Cette dernière rencontre privilégiée avec le Père Jean-Paul Regimbal est restée gravée dans ma mémoire comme son héritage ultime pour nous personnellement. Il venait ainsi nous donner le chemin à suivre jusqu’à la fin. Oui, cet échange, qui a duré à peine le temps d’un grand café, a été très bénéfique pour moi personnellement et pour notre couple. Nous nous sommes appliqués à suivre cette directive sachant qu’elle est pleine de sagesse. Elle nous a épargné de nombreux écueils, a dynamisé et orienté notre ministère d’animation et elle nous guide encore aujourd’hui.
Vous êtes en mesure de comprendre mon enthousiasme quand il est question du Père Jean-Paul et pourquoi je suis impliqué dans la fondation. Je souhaite faire connaître ces enseignements au plus grand nombre de personnes possible pour que leurs bienfaits se multiplient pour la gloire de Dieu.
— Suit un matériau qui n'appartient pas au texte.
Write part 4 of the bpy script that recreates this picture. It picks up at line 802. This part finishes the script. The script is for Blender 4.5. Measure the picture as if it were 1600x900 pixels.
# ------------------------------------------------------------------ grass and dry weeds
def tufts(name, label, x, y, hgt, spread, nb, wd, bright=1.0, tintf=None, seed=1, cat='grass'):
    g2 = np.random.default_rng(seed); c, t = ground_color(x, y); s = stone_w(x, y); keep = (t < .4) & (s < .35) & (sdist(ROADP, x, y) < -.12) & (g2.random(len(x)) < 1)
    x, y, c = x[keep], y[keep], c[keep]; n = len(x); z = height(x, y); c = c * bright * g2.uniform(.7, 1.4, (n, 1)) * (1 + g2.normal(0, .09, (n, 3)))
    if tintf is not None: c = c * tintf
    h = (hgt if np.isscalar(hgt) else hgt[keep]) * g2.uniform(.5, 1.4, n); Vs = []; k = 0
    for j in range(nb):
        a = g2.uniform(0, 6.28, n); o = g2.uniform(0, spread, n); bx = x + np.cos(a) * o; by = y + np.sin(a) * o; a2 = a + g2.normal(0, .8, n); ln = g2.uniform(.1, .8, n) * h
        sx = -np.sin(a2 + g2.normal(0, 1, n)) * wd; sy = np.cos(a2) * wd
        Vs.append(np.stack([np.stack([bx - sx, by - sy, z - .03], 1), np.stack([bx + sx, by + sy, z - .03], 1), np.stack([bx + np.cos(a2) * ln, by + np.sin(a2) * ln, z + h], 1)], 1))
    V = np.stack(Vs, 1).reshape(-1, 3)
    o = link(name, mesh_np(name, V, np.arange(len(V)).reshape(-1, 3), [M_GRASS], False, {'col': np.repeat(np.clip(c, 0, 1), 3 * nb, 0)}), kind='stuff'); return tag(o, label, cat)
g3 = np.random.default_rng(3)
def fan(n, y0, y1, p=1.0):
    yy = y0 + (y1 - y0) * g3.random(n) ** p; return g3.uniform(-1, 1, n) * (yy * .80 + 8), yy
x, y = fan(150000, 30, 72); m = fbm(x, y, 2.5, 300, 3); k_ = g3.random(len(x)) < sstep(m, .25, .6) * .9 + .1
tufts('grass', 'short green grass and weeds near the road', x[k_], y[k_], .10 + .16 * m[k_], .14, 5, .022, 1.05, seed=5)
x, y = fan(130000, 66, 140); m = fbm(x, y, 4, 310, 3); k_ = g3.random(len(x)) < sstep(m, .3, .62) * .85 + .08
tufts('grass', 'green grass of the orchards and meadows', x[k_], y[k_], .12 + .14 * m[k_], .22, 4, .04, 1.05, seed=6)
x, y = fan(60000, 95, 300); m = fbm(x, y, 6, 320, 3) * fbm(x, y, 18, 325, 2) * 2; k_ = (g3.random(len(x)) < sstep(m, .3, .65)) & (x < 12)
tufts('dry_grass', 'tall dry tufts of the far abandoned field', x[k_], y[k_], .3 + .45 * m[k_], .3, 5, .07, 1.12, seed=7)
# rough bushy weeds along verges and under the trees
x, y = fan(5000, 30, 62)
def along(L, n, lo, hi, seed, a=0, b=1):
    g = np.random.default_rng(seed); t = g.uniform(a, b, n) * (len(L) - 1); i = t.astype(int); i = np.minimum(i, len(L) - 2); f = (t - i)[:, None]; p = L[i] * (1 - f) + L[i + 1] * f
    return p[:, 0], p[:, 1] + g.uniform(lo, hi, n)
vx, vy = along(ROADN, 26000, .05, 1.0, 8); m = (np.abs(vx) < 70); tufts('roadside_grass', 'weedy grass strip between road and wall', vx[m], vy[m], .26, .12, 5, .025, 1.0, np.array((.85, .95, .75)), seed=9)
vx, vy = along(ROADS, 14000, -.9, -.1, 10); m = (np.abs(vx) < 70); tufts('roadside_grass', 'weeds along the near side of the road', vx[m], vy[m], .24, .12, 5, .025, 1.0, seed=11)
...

N’hésitons pas à demander son intercession, car il est encore plus en mesure de nous aider maintenant !
Je sais que le Père Jean-Paul Regimbal a rejoint de nombreuses personnes à travers son ministère dans le monde et j’espère recevoir d’autres témoignages dans le but d’obtenir son intronisation en collaboration avec les Pères Trinitaires.